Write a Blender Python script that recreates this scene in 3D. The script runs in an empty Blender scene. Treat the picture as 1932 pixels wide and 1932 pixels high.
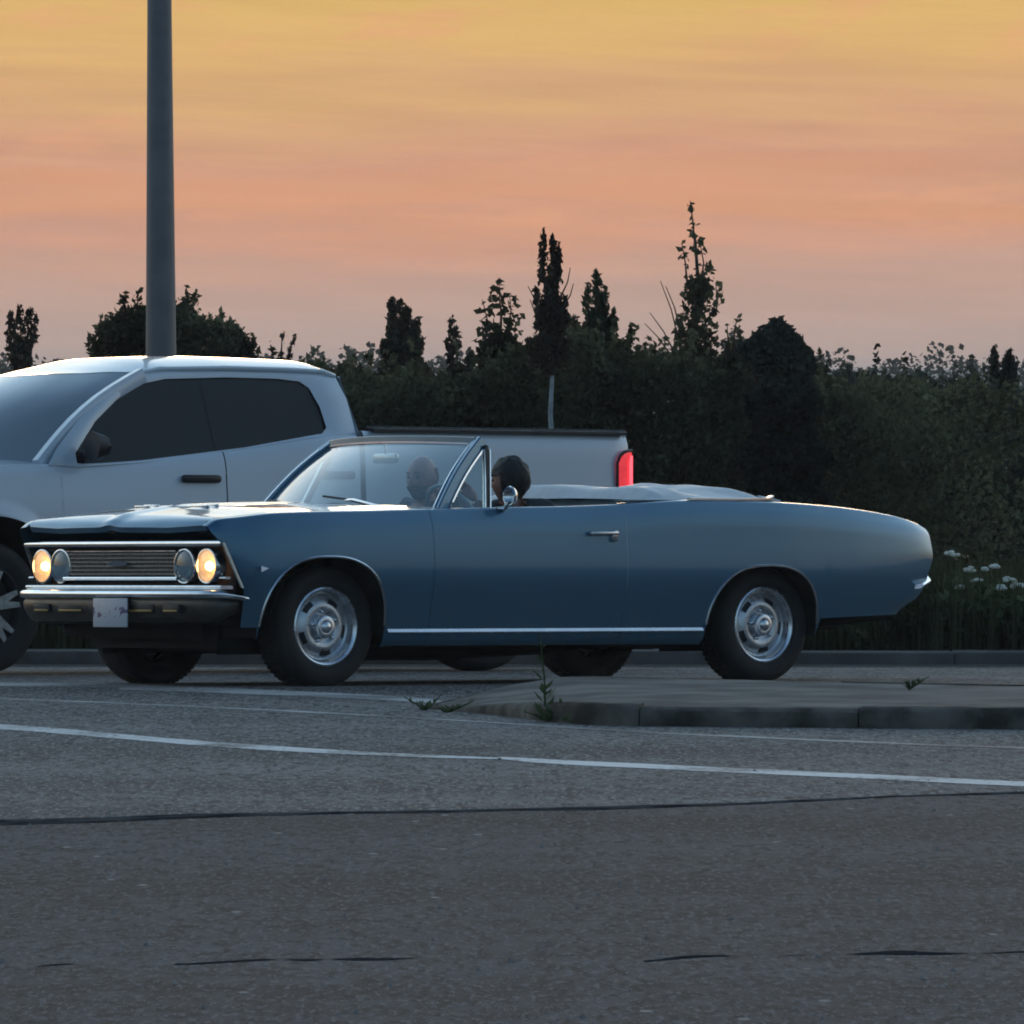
import bpy, bmesh, math, random
import numpy as np
from mathutils import Vector, Matrix, noise as mnoise

random.seed(11); rng = np.random.default_rng(11)
sc = bpy.context.scene
COL = sc.collection
R = math.radians

# ------------------------------------------------------------------ camera
cam_d = bpy.data.cameras.new('camera'); cam = bpy.data.objects.new('camera', cam_d); COL.objects.link(cam)
cam.location = (0, 0, 1.5)
cam.rotation_euler = (R(90 - 0.894), 0, 0)
cam_d.sensor_width = 36; cam_d.lens = 275.8
cam_d.clip_start = 0.5; cam_d.clip_end = 20000
sc.camera = cam

# ------------------------------------------------------------------ view
sc.view_settings.view_transform = 'Standard'; sc.view_settings.look = 'None'
sc.view_settings.gamma = 1; sc.view_settings.use_curve_mapping = False
sc.view_settings.exposure = 1.03
sc.render.engine = 'CYCLES'
sc.cycles.use_denoising = True
sc.cycles.filter_width = 1.9
sc.cycles.use_adaptive_sampling = True; sc.cycles.adaptive_threshold = .02
sc.cycles.max_bounces = 8; sc.cycles.transparent_max_bounces = 16
sc.cycles.caustics_reflective = False; sc.cycles.caustics_refractive = False

# ------------------------------------------------------------------ world: dusk sky
def srgb(r, g, b):
    return tuple(((c/255)/12.92 if c/255 <= .04045 else ((c/255+.055)/1.055)**2.4) for c in (r, g, b))
EXPO = 2**1.03
world = bpy.data.worlds.new('World'); sc.world = world; world.use_nodes = True
nt = world.node_tree; N = nt.nodes; L = nt.links
for n in list(N): N.remove(n)
def nd(tree, t, **k):
    n = tree.nodes.new(t)
    for a, b in k.items(): setattr(n, a, b)
    return n
def mth(tree, op, a, b=None, c=None, clamp=False):
    n = tree.nodes.new('ShaderNodeMath'); n.operation = op; n.use_clamp = clamp
    for i, v in enumerate((a, b, c)):
        if v is None: continue
        if isinstance(v, (int, float)): n.inputs[i].default_value = v
        else: tree.links.new(v, n.inputs[i])
    return n.outputs[0]
def mixc(tree, f, a, b, mode='MIX'):
    n = tree.nodes.new('ShaderNodeMix'); n.data_type = 'RGBA'; n.blend_type = mode
    for i, v in ((0, f), (6, a), (7, b)):
        if isinstance(v, (int, float)): n.inputs[i].default_value = v
        elif isinstance(v, tuple): n.inputs[i].default_value = (*v[:3], 1)
        else: tree.links.new(v, n.inputs[i])
    return n.outputs[2]
def ramp(tree, f, stops, interp='LINEAR'):
    n = tree.nodes.new('ShaderNodeValToRGB'); e = n.color_ramp; e.interpolation = interp
    while len(e.elements) < len(stops): e.elements.new(0.5)
    for el, (p, c) in zip(e.elements, stops):
        el.position = p; el.color = (*c[:3], 1) if isinstance(c, tuple) else (c, c, c, 1)
    tree.links.new(f, n.inputs[0]); return n.outputs[0]
def maprange(tree, v, a, b, c=0., d=1., smooth=True):
    n = tree.nodes.new('ShaderNodeMapRange'); n.interpolation_type = 'SMOOTHSTEP' if smooth else 'LINEAR'
    tree.links.new(v, n.inputs[0])
    for i, x in zip((1, 2, 3, 4), (a, b, c, d)): n.inputs[i].default_value = x
    return n.outputs[0]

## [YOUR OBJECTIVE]
Print, exactly as written, the lines above from the first one to the one containing "R = math.radians". Leave out pictures.

## [EXERCISE SOLUTION]
Write a Blender Python script that recreates this scene in 3D. The script runs in an empty Blender scene. Treat the picture as 1932 pixels wide and 1932 pixels high.
import bpy, bmesh, math, random
import numpy as np
from mathutils import Vector, Matrix, noise as mnoise

random.seed(11); rng = np.random.default_rng(11)
sc = bpy.context.scene
COL = sc.collection
R = math.radians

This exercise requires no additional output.